Celebrity magazines in trouble! New circulation figures show that in the second half of '08, In Touch and Life & Style both saw circulation fall about 30%, and Star and the National Enquirer were both down more than 10%. Ironically, OK! was only down about 3%, but they're the ones who can't hang onto an editor, because of (real or manufactured) fear they'll fold soon. The only real magazine showing solid gains was The Week, which is essentially a printed blog.
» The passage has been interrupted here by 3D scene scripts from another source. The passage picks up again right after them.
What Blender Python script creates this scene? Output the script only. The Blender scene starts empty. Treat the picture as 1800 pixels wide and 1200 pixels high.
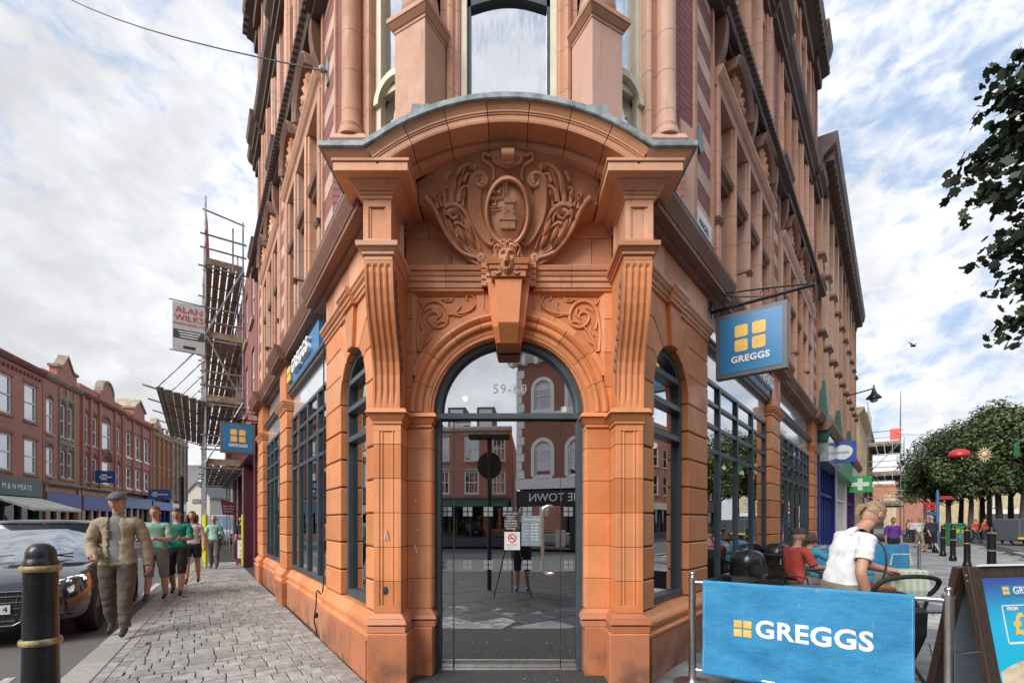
import bpy, bmesh, math, random
from mathutils import Vector, Matrix, noise
R = math.radians
sin, cos, pi = math.sin, math.cos, math.pi
rnd = random.Random(7)
sc = bpy.context.scene
COL = sc.collection

# ------------------------------------------------------------------ camera, sky, sun, exposure
cam_d = bpy.data.cameras.new('camera'); cam = bpy.data.objects.new('camera', cam_d); COL.objects.link(cam)
cam.location = (0, 0, 1.5); cam.rotation_euler = (R(90), 0, 0)
cam_d.lens = 16.44; cam_d.sensor_width = 36; cam_d.shift_y = 0.1761
cam_d.clip_start = 0.05; cam_d.clip_end = 4000
sc.camera = cam
SUN_EL, SUN_AZ = 38, 222      # azimuth clockwise from +Y, soft sun placed behind the camera to brighten the fronts
W = bpy.data.worlds.new('World'); sc.world = W; W.use_nodes = True
nt = W.node_tree; nt.nodes.clear()
def N(t, k, **kw):
    n = t.nodes.new(k)
    for a, b in kw.items(): setattr(n, a, b)
    return n
out = N(nt, 'ShaderNodeOutputWorld'); bg = N(nt, 'ShaderNodeBackground'); bg.inputs[1].default_value = 0.085
sky = N(nt, 'ShaderNodeTexSky', sky_type='NISHITA', sun_disc=False, sun_elevation=R(SUN_EL), sun_rotation=R(SUN_AZ))
tc = N(nt, 'ShaderNodeTexCoord')
sep = N(nt, 'ShaderNodeSeparateXYZ'); nt.links.new(tc.outputs['Generated'], sep.inputs[0])
def wm(op, a, b=None, c=None, clamp=False):
    n = N(nt, 'ShaderNodeMath', operation=op, use_clamp=clamp)
    for i, x in enumerate((a, b, c)):
        if x is None: continue
        if isinstance(x, (int, float)): n.inputs[i].default_value = x
        else: nt.links.new(x, n.inputs[i])
    return n.outputs[0]
# clouds live on a plane high above: direction / (z + small)
den = wm('ADD', wm('MAXIMUM', sep.outputs[2], 0.0), 0.42)
cmb = N(nt, 'ShaderNodeCombineXYZ')
nt.links.new(wm('DIVIDE', sep.outputs[0], wm('POWER', den, .45)), cmb.inputs[0]); nt.links.new(wm('DIVIDE', sep.outputs[1], wm('POWER', den, .45)), cmb.inputs[1]); nt.links.new(wm('MULTIPLY', sep.outputs[2], 1.5), cmb.inputs[2])
def wnoise(scale, detail, rough, dist, off=(0, 0, 0), rot=0, sx=1):
    sx = 1 + (sx - 1) * .25
    mp = N(nt, 'ShaderNodeMapping'); mp.inputs['Location'].default_value = off; mp.inputs['Rotation'].default_value = (0, 0, rot); mp.inputs['Scale'].default_value = (sx, 1, 1)
    nt.links.new(cmb.outputs[0], mp.inputs[0])
    n = N(nt, 'ShaderNodeTexNoise'); nt.links.new(mp.outputs[0], n.inputs['Vector'])
    n.inputs['Scale'].default_value = scale; n.inputs['Detail'].default_value = detail; n.inputs['Roughness'].default_value = rough; n.inputs['Distortion'].default_value = dist
    return n.outputs['Fac']
big = wnoise(0.55, 4, .55, .3, (3.1, 1.7, 0))
mid = wnoise(4.2, 6, .62, .2, (0, 0, 0), .7, 1.8)
fine = wnoise(21.0, 5, .55, .35, (5, 2, 0), .7, 1.5)
# more blue to the right of the view, thicker to the left and low down
side = wm('MULTIPLY', sep.outputs[0], -0.20)
low = wm('MULTIPLY', wm('SUBTRACT', 0.50, sep.outputs[2]), 0.38)
s = wm('ADD', wm('MULTIPLY', big, 0.42), wm('MULTIPLY', mid, 0.75))
s = wm('ADD', s, wm('MULTIPLY', fine, 0.85))
s = wm('ADD', wm('ADD', s, side), low)
rmp = N(nt, 'ShaderNodeMapRange'); rmp.interpolation_type = 'SMOOTHSTEP'
nt.links.new(s, rmp.inputs[0]); rmp.inputs[1].default_value = 0.70; rmp.inputs[2].default_value = 1.08
cov = rmp.outputs[0]
# cloud brightness: thick grey bellies
r2 = N(nt, 'ShaderNodeMapRange'); r2.interpolation_type = 'SMOOTHSTEP'
nt.links.new(wm('ADD', wm('MULTIPLY', wnoise(1.1, 5, .55, .3, (9, 4, 0), .3, 1.4), .72), wm('MULTIPLY', wnoise(9.0, 5, .6, .3, (2, 7, 0), .5, 1.4), .28)), r2.inputs[0]); r2.inputs[1].default_value = 0.36; r2.inputs[2].default_value = 0.62
r2.inputs[3].default_value = 0.68; r2.inputs[4].default_value = 1.10
cl = N(nt, 'ShaderNodeMix', data_type='RGBA', blend_type='MULTIPLY'); cl.inputs[0].default_value = 1
cl.inputs[6].default_value = (4.75, 4.8, 5.0, 1); nt.links.new(r2.outputs[0], cl.inputs[7])
blue = N(nt, 'ShaderNodeMix', data_type='RGBA'); blue.inputs[0].default_value = .85
nt.links.new(sky.outputs[0], blue.inputs[6]); blue.inputs[7].default_value = (2.2, 2.9, 4.0, 1)
mx = N(nt, 'ShaderNodeMix', data_type='RGBA'); nt.links.new(cov, mx.inputs[0]); nt.links.new(blue.outputs[2], mx.inputs[6]); nt.links.new(cl.outputs[2], mx.inputs[7])
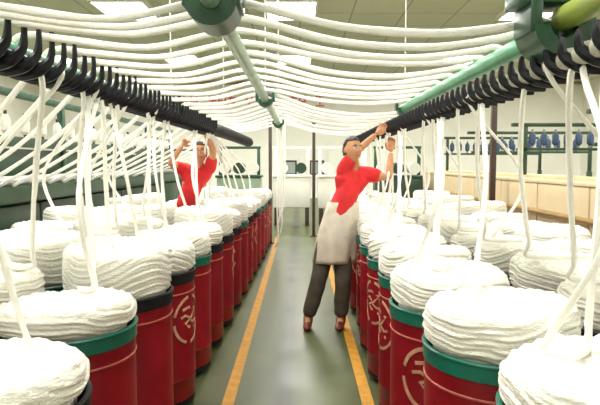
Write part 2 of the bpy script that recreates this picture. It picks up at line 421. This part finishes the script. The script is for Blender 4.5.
def guide_bar(x, y0, y1, z, side, label):
    t = thing('guide_bar', label, 'guide bar', (x, 0, z))
    b = bmesh.new(); tube(b, [(0, y0, 0), (0, y1, 0)], .016, 14); obj('shaft', b, M['hook'], t)
    n = int((y1 - y0) / .105); n = min(n, 95)
    for i in range(n):
        y = y0 + .05 + i * (y1 - y0 - .06) / n
        g = bmesh.new()
        if side < 0:
            pts = [(.055, 0, .115), (.055, 0, .06), (.045, 0, .012), (.01, -.02, -.028), (-.045, -.035, -.045), (-.085, -.045, -.038)]
            rad = [.009, .011, .017, .023, .023, .015]
        else:
            pts = [(-.046, 0, .058), (-.05, 0, .035), (-.04, 0, .0), (-.005, -.02, -.030), (.04, -.03, -.042), (.072, -.04, -.050)]
            rad = [.008, .012, .018, .023, .021, .013]
        sp = spline(pts, 4); rr = [rad[min(int(k / 4), 5)] * (1 - (k % 4) / 4) + rad[min(int(k / 4) + 1, 5)] * (k % 4) / 4 for k in range(len(sp))]
        tube(g, [(p.x, p.y + y, p.z) for p in sp], rr, 8)
        obj('guide_hook', g, M['hook'], t)
        if side > 0 and i < n - 1:
            q = bmesh.new(); yy = y + .5 * (y1 - y0) / n
            tube(q, [(-.0, yy - .028, .0), (0, yy - .02, 0), (0, yy + .02, 0), (0, yy + .028, 0)], [.02, .034, .034, .02], 12); obj('roller', q, M['bead'], t)
    return t
GLZ = H + .365; GRZ = H + .335
gl = guide_bar(LXB + .03, .9, 6.3, GLZ, -1, 'black bar of curved hooks along the left creel')
gr = guide_bar(RX, 1.0, 9.6, GRZ, 1, 'black bar of hooks and pale rollers along the right creel')
b = bmesh.new(); tube(b, spline([(-.97, 6.15, H + .375), (-.93, 6.8, H + .37), (-.84, 7.6, H + .34), (-.755, 8.45, H + .305)], 5), [.055] * 3 + [.072] * 12 + [.055], 18)
sl = obj('padded_sleeve', b, M['black']); tag(sl, 'thick smooth black sleeve at the far end of the left hooks', 'sleeve')
# bar support posts
def post(x, y, z1, wd, m, label, cat='post'):
    t = thing('support_post', label, cat, (x, y, 0))
    obj('shaft', B((0, 0, z1 / 2 + .01), (wd, wd, z1 - .02), .005), m, t)
    obj('foot_plate', B((0, 0, .008), (wd * 2.4, wd * 2.4, .016), .003), m, t)
    obj('cap', B((0, 0, z1 + .01), (wd * 1.4, wd * 1.4, .02), .003), m, t)
post(2.80, 8.15, 2.62, .075, M['brown'], 'thin dark brown post standing behind the right cans')
post(3.86, 7.0, 3.1, .15, M['column'], 'pale grey green steel column at the right behind the hanging strands')
post(-.55, 10.4, 2.3, .06, M['brown'], 'dark brown post beyond the last cans of the left aisle row')
post(.28, 11.4, 2.3, .06, M['brown'], 'dark brown post standing at the far end of the aisle')

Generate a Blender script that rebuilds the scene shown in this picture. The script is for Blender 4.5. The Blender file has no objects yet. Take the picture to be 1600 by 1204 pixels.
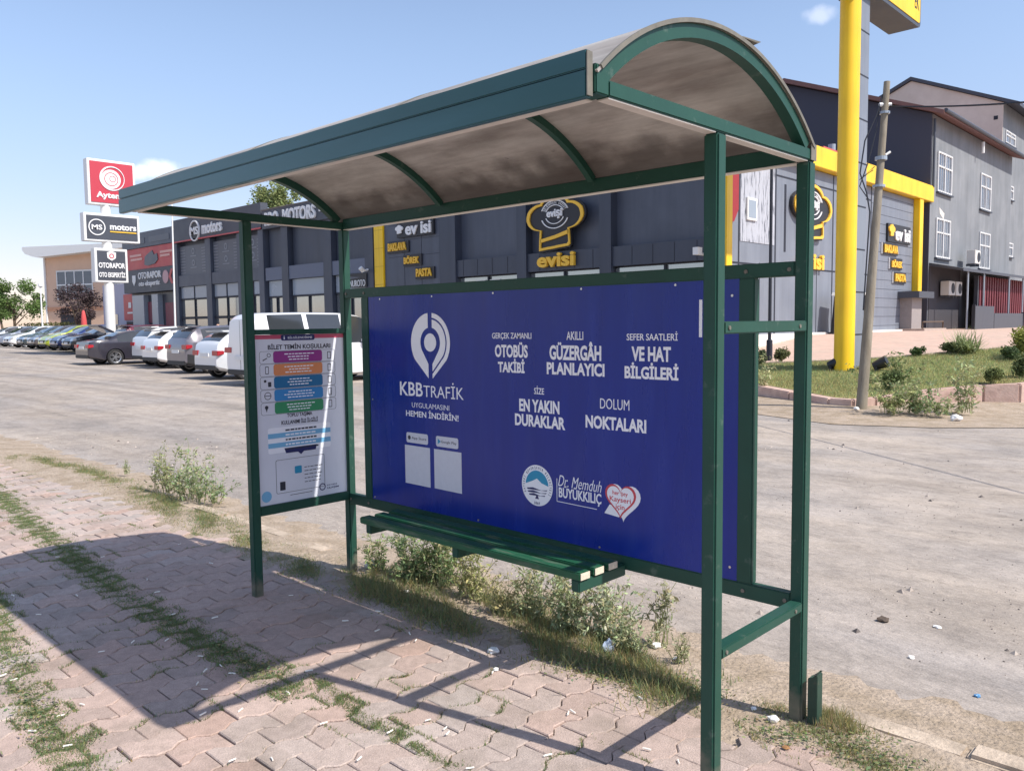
import bpy, bmesh, math, random
import numpy as np
from mathutils import Vector, Matrix
random.seed(7); RNG = np.random.default_rng(7)
SC = bpy.context.scene
COL = SC.collection
R = math.radians

# ------------------------------------------------------------------ camera
CAM = Vector((4.2801, -2.9602, 1.5408)); YAW, PITCH, ROLL, FPX = 0.7612, -0.0752, -0.0111, 1287.2188
_fw = Vector((-math.sin(YAW), math.cos(YAW), 0)); _rt = Vector((math.cos(YAW), math.sin(YAW), 0)); _up = Vector((0, 0, 1))
FW = _fw*math.cos(PITCH) + _up*math.sin(PITCH); _u2 = _up*math.cos(PITCH) - _fw*math.sin(PITCH)
RT = _rt*math.cos(ROLL) + _u2*math.sin(ROLL); UP = _u2*math.cos(ROLL) - _rt*math.sin(ROLL)
cd = bpy.data.cameras.new('camera'); cam = bpy.data.objects.new('camera', cd); COL.objects.link(cam)
M = Matrix((RT, UP, -FW)).transposed().to_4x4(); M.translation = CAM
cam.matrix_world = M
cd.sensor_width = 36; cd.lens = FPX/1600*36; cd.clip_start = .05; cd.clip_end = 3000
SC.camera = cam

# ------------------------------------------------------------------ sky, sun, exposure
SUNV = Vector((1.76, .376, 2.12)).normalized()
W = bpy.data.worlds.new('World'); SC.world = W; W.use_nodes = True
nt = W.node_tree; nt.nodes.clear()
wo = nt.nodes.new('ShaderNodeOutputWorld'); bg = nt.nodes.new('ShaderNodeBackground')
sky = nt.nodes.new('ShaderNodeTexSky'); sky.sky_type = 'NISHITA'; sky.sun_disc = False
sky.sun_elevation = math.asin(SUNV.z); sky.sun_rotation = math.atan2(SUNV.x, SUNV.y)
sky.altitude = 1050; sky.air_density = 1.0; sky.dust_density = 1.0; sky.ozone_density = 1.5
bg.inputs['Strength'].default_value = 0.128
nt.links.new(bg.outputs[0], wo.inputs[0])
tc = nt.nodes.new('ShaderNodeTexCoord')
def wn(t, **k):
    n = nt.nodes.new(t)
    for a, b in k.items(): setattr(n, a, b)
    return n
tint = wn('ShaderNodeMix', data_type='RGBA', blend_type='MULTIPLY'); tint.inputs['Factor'].default_value = 1; tint.inputs['B'].default_value = (1.12, 1.0, .93, 1)
nt.links.new(sky.outputs[0], tint.inputs['A']); sx_ = wn('ShaderNodeSeparateXYZ'); nt.links.new(tc.outputs['Generated'], sx_.inputs[0]); el_ = wn('ShaderNodeMapRange', interpolation_type='SMOOTHSTEP'); el_.inputs['From Min'].default_value = -.02; el_.inputs['From Max'].default_value = .34; nt.links.new(sx_.outputs['Z'], el_.inputs['Value'])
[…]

Every day, it seems, there's another story showcasing just how low the entire journalism industry has fallen. Here's today's: The Toronto version of the free daily Metro has laid off all of its paid writers, and now puts the entire paper out with unpaid interns. WHOA. This "How low can journalism go?" will culminate in a story about everyone in journalism being dead, with pee on their lifeless bodies. [Pictured: an intern]



Slate is launching a French version of its site. Didn't think it was possible for Slate to be more condescending? Slate is launching a French version of its site.

Ron Burkle's Source Interlink magazine wholesale company is suing the nation's largest magazine publishers, alleging that they're all conspiring to drive Source Interlink out of business, stemming from an earlier conflict over a proposed seven-cent surcharge on shipping magazines, which caused much consternation within the publishing industry. This all supports my thesis that there is little in the media more boring than magazine wholesalers, but hey, look at Ron Burkle the hot bachelor, ha.




New Yorker editorblogger Ben Greenman—recently reprimanded by us, on behalf of David Denby, for allowing 'snark' to creep into his work, thereby tainting that great magazine's entire legacy—has posted a new humorous work. But this one centers on Bernard Madoff, a man of sufficient public and political significance to render this work solidly 'not snarky.' Is it now fair to say that the New Yorker's entire editorial strategy is being driven by the backlash to David Denby's crappy book?; in other words, that this very blog is now the 'Man Behind the Curtain,' pulling the psychological strings at our nation's most prestigious magazine, thereby setting the de facto intellectual agenda of the nation? Well we can't stop you from saying that, we're not the police.


Alex Balk's plan to save the press: a tax on stupidity.